#### [Task goal]
Transcribe the data in full and exactly, omitting any pictures.

-------

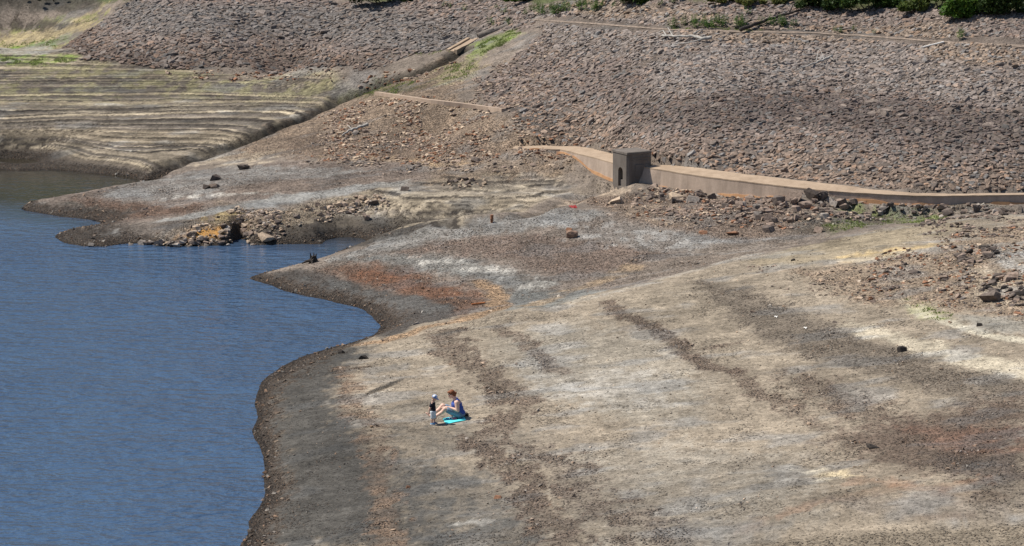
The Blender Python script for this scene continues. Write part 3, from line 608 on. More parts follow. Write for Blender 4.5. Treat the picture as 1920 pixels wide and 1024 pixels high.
# ================================================================ water
def water_material():
    m, n, l, p = node_mat('lake_water')
    p.inputs['Base Color'].default_value = (0.022, 0.048, 0.105, 1); p.inputs['Roughness'].default_value = 0.13
    p.inputs['IOR'].default_value = 1.50; p.inputs['Specular IOR Level'].default_value = 0.5
    g = n.new('ShaderNodeNewGeometry')
    def nz(scale, sx, sy, d, rot=0.0):
        mp = n.new('ShaderNodeMapping'); mp.inputs['Scale'].default_value = (sx, sy, 1); mp.inputs['Rotation'].default_value = (0, 0, rot)
        l.new(g.outputs['Position'], mp.inputs['Vector'])
        t = n.new('ShaderNodeTexNoise'); t.inputs['Scale'].default_value = scale; t.inputs['Detail'].default_value = d; t.inputs['Roughness'].default_value = 0.55
        l.new(mp.outputs[0], t.inputs['Vector']); return t.outputs['Fac']
    a = nz(1.8, 0.7, 1.0, 2.5, 0.2); b_ = nz(5.0, 0.8, 1.0, 2, -0.2); c_ = nz(0.25, 1, 1, 3)
    def mth(op, x, y):
        nd = n.new('ShaderNodeMath'); nd.operation = op
        for i, v in enumerate((x, y)):
            if isinstance(v, (int, float)): nd.inputs[i].default_value = v
            else: l.new(v, nd.inputs[i])
        return nd.outputs[0]
    amp = mth('ADD', mth('MULTIPLY', c_, 1.7), -0.05)
    h = mth('ADD', mth('MULTIPLY', a, 0.33), mth('MULTIPLY', b_, 0.07)); h = mth('MULTIPLY', h, amp)
    # sheltered water behind the spits lies calmer
    sx = n.new('ShaderNodeSeparateXYZ'); l.new(g.outputs['Position'], sx.inputs[0])
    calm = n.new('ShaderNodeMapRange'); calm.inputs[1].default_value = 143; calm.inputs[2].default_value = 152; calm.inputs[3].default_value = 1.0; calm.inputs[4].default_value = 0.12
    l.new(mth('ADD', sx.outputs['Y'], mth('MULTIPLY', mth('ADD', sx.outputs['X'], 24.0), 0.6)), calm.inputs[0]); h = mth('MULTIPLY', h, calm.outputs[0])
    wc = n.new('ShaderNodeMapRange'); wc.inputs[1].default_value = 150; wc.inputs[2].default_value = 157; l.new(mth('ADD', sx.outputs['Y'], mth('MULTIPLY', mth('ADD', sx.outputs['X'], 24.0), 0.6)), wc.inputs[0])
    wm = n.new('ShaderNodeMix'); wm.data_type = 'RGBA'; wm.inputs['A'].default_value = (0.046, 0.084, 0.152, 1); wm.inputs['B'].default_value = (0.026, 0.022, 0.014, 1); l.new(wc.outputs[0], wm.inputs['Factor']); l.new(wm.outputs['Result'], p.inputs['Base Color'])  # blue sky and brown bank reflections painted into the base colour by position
    bp = n.new('ShaderNodeBump'); bp.inputs['Strength'].default_value = 0.85; bp.inputs['Distance'].default_value = 1.0
    l.new(h, bp.inputs['Height']); l.new(bp.outputs[0], p.inputs['Normal'])
    return m
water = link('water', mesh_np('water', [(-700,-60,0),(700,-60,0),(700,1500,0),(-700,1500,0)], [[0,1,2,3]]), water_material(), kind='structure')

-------

#### [Exercise output]
The Blender Python script for this scene continues. Write part 3, from line 608 on. More parts follow. Write for Blender 4.5. Treat the picture as 1920 pixels wide and 1024 pixels high.
# ================================================================ water
def water_material():
    m, n, l, p = node_mat('lake_water')
    p.inputs['Base Color'].default_value = (0.022, 0.048, 0.105, 1); p.inputs['Roughness'].default_value = 0.13
    p.inputs['IOR'].default_value = 1.50; p.inputs['Specular IOR Level'].default_value = 0.5
    g = n.new('ShaderNodeNewGeometry')
    def nz(scale, sx, sy, d, rot=0.0):
        mp = n.new('ShaderNodeMapping'); mp.inputs['Scale'].default_value = (sx, sy, 1); mp.inputs['Rotation'].default_value = (0, 0, rot)
        l.new(g.outputs['Position'], mp.inputs['Vector'])
        t = n.new('ShaderNodeTexNoise'); t.inputs['Scale'].default_value = scale; t.inputs['Detail'].default_value = d; t.inputs['Roughness'].default_value = 0.55
        l.new(mp.outputs[0], t.inputs['Vector']); return t.outputs['Fac']
    a = nz(1.8, 0.7, 1.0, 2.5, 0.2); b_ = nz(5.0, 0.8, 1.0, 2, -0.2); c_ = nz(0.25, 1, 1, 3)
    def mth(op, x, y):
        nd = n.new('ShaderNodeMath'); nd.operation = op
        for i, v in enumerate((x, y)):
            if isinstance(v, (int, float)): nd.inputs[i].default_value = v
            else: l.new(v, nd.inputs[i])
        return nd.outputs[0]
    amp = mth('ADD', mth('MULTIPLY', c_, 1.7), -0.05)
    h = mth('ADD', mth('MULTIPLY', a, 0.33), mth('MULTIPLY', b_, 0.07)); h = mth('MULTIPLY', h, amp)
    # sheltered water behind the spits lies calmer
    sx = n.new('ShaderNodeSeparateXYZ'); l.new(g.outputs['Position'], sx.inputs[0])
    calm = n.new('ShaderNodeMapRange'); calm.inputs[1].default_value = 143; calm.inputs[2].default_value = 152; calm.inputs[3].default_value = 1.0; calm.inputs[4].default_value = 0.12
    l.new(mth('ADD', sx.outputs['Y'], mth('MULTIPLY', mth('ADD', sx.outputs['X'], 24.0), 0.6)), calm.inputs[0]); h = mth('MULTIPLY', h, calm.outputs[0])
    wc = n.new('ShaderNodeMapRange'); wc.inputs[1].default_value = 150; wc.inputs[2].default_value = 157; l.new(mth('ADD', sx.outputs['Y'], mth('MULTIPLY', mth('ADD', sx.outputs['X'], 24.0), 0.6)), wc.inputs[0])
    wm = n.new('ShaderNodeMix'); wm.data_type = 'RGBA'; wm.inputs['A'].default_value = (0.046, 0.084, 0.152, 1); wm.inputs['B'].default_value = (0.026, 0.022, 0.014, 1); l.new(wc.outputs[0], wm.inputs['Factor']); l.new(wm.outputs['Result'], p.inputs['Base Color'])  # blue sky and brown bank reflections painted into the base colour by position
    bp = n.new('ShaderNodeBump'); bp.inputs['Strength'].default_value = 0.85; bp.inputs['Distance'].default_value = 1.0
    l.new(h, bp.inputs['Height']); l.new(bp.outputs[0], p.inputs['Normal'])
    return m
water = link('water', mesh_np('water', [(-700,-60,0),(700,-60,0),(700,1500,0),(-700,1500,0)], [[0,1,2,3]]), water_material(), kind='structure')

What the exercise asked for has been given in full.